### Brief:
Copy down all of the data underneath, exactly as shown.

# START OF Dataset section

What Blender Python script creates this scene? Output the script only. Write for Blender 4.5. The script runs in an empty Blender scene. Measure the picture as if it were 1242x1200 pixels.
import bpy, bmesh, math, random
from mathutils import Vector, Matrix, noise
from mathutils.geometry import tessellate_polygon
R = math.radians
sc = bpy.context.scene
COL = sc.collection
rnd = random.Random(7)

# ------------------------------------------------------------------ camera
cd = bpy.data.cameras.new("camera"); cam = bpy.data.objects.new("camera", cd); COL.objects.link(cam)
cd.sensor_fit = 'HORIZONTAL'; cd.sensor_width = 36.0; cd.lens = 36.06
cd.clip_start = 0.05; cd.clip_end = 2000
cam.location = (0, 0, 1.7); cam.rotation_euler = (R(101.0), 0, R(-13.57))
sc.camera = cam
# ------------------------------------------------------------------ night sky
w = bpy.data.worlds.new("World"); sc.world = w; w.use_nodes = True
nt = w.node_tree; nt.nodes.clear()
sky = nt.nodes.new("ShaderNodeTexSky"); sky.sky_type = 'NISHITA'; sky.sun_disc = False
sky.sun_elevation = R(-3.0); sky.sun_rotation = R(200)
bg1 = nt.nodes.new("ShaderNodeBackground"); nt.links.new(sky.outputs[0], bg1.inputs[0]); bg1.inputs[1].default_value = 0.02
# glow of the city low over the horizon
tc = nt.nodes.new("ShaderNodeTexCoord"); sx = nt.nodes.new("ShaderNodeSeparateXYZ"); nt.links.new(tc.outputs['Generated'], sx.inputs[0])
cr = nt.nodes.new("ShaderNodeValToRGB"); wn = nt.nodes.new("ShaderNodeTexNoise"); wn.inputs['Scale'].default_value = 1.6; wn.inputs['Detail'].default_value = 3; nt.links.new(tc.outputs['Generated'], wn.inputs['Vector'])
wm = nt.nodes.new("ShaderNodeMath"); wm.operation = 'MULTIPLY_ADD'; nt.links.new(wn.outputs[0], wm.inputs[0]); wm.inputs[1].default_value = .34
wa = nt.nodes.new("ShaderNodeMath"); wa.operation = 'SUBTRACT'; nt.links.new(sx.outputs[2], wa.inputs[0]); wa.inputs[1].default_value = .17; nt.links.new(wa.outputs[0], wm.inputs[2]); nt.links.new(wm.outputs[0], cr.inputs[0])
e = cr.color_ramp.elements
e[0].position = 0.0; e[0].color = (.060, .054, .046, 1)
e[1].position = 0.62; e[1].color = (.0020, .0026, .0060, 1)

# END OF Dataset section

### Answer for this exercise:
What Blender Python script creates this scene? Output the script only. Write for Blender 4.5. The script runs in an empty Blender scene. Measure the picture as if it were 1242x1200 pixels.
import bpy, bmesh, math, random
from mathutils import Vector, Matrix, noise
from mathutils.geometry import tessellate_polygon
R = math.radians
sc = bpy.context.scene
COL = sc.collection
rnd = random.Random(7)

# ------------------------------------------------------------------ camera
cd = bpy.data.cameras.new("camera"); cam = bpy.data.objects.new("camera", cd); COL.objects.link(cam)
cd.sensor_fit = 'HORIZONTAL'; cd.sensor_width = 36.0; cd.lens = 36.06
cd.clip_start = 0.05; cd.clip_end = 2000
cam.location = (0, 0, 1.7); cam.rotation_euler = (R(101.0), 0, R(-13.57))
sc.camera = cam
# ------------------------------------------------------------------ night sky
w = bpy.data.worlds.new("World"); sc.world = w; w.use_nodes = True
nt = w.node_tree; nt.nodes.clear()
sky = nt.nodes.new("ShaderNodeTexSky"); sky.sky_type = 'NISHITA'; sky.sun_disc = False
sky.sun_elevation = R(-3.0); sky.sun_rotation = R(200)
bg1 = nt.nodes.new("ShaderNodeBackground"); nt.links.new(sky.outputs[0], bg1.inputs[0]); bg1.inputs[1].default_value = 0.02
# glow of the city low over the horizon
tc = nt.nodes.new("ShaderNodeTexCoord"); sx = nt.nodes.new("ShaderNodeSeparateXYZ"); nt.links.new(tc.outputs['Generated'], sx.inputs[0])
cr = nt.nodes.new("ShaderNodeValToRGB"); wn = nt.nodes.new("ShaderNodeTexNoise"); wn.inputs['Scale'].default_value = 1.6; wn.inputs['Detail'].default_value = 3; nt.links.new(tc.outputs['Generated'], wn.inputs['Vector'])
wm = nt.nodes.new("ShaderNodeMath"); wm.operation = 'MULTIPLY_ADD'; nt.links.new(wn.outputs[0], wm.inputs[0]); wm.inputs[1].default_value = .34
wa = nt.nodes.new("ShaderNodeMath"); wa.operation = 'SUBTRACT'; nt.links.new(sx.outputs[2], wa.inputs[0]); wa.inputs[1].default_value = .17; nt.links.new(wa.outputs[0], wm.inputs[2]); nt.links.new(wm.outputs[0], cr.inputs[0])
e = cr.color_ramp.elements
e[0].position = 0.0; e[0].color = (.060, .054, .046, 1)
e[1].position = 0.62; e[1].color = (.0020, .0026, .0060, 1)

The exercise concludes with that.